Panhandling ordinance cost Cranston $250,000
By RORY SCHULER
The requests for change ultimately cost the city of Cranston a quarter of a million dollars.
On most days, a lone middle-aged man stands in the median outside the Walmart entrance on Plainfield Pike in Cranston.
He is usually sitting on a box. He may have a few belongings scattered at his feet or tucked tightly into a bag. He holds a can in his hand, which he holds out to passing cars as they leave the store’s parking lot.
Sometimes, however, a whole family sits on the median strip. The children sit on the ground while two adults ask passing drivers for change.
For years, this activity existed in a legal gray area in Cranston. Although an ordinance against panhandling existed, the courts essentially ruled the law unenforceable.
Following a unanimous vote by the Cranston City Council on Thursday evening, August 15, the panhandling ordinance was removed from the city’s criminal code. The repeal of the ordinance was even supported by the office of Cranston Mayor Kenneth Hopkins, who originally voted to pass the original ordinance.
This family standing on the median asking for change now has the legal right to “beg” in the City of Cranston again.
Cranston 3rd District City Councilman and Democratic Majority Leader John Donegan sponsored the amendment to the Miscellaneous Traffic Ordinance, known as the city’s “panhandling ordinance.”
According to Donegan, the panhandling ordinance was first passed in 2017, before his first term on the city council.
The council debated the proposal “at the beginning of the 2017 legislative session, right after Donald Trump was elected, and a group of local residents, including myself, began organizing on community issues,” Donegan said earlier this week.
According to Donegan, “The panhandling ordinance caused my attention and focus to shift from politics at the national and state level to working for positive change at the local level.”
“Dozens of us showed up to committee and council meetings to protest the ordinance,” the outgoing councilman recalled. Donegan recently announced his decision not to run for another term on the City Council. “The ordinance was opposed by a broad coalition of individuals and organizations, local progressives, libertarians and the ACLU; they opposed the measure on moral, political and First Amendment grounds.”

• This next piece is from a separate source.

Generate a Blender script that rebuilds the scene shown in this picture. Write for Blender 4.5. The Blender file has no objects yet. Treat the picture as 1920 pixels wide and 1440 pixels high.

Donegan said the ordinance was ultimately passed by the council along party lines.
“I was part of a group that protested against the regulation, although I was not fined under the enforcement mechanisms,” he recalls.
Several years later, the ordinance was challenged in court, and the city finally settled under Hopkins in 2021. As a city councilman, Hopkins was one of the Republicans who voted to pass the panhandling ordinance in 2017.
“The ordinance ultimately cost the city about $250,000 in legal and settlement fees,” Donegan said.
Anthony Moretti, Hopkins’ chief of staff, told the City Council’s Ordinance Committee that the mayor’s office had no objection to repealing the ordinance.
“It is important to understand the intent behind this proposed ordinance change, but in my view it stems from a federal court ruling that allows panhandling as constitutional,” Moretti wrote via email earlier this week. “I believe the City Council’s intent is to bring our ordinance into compliance with federal law, thereby essentially repealing the ordinance that previously prohibited panhandling.”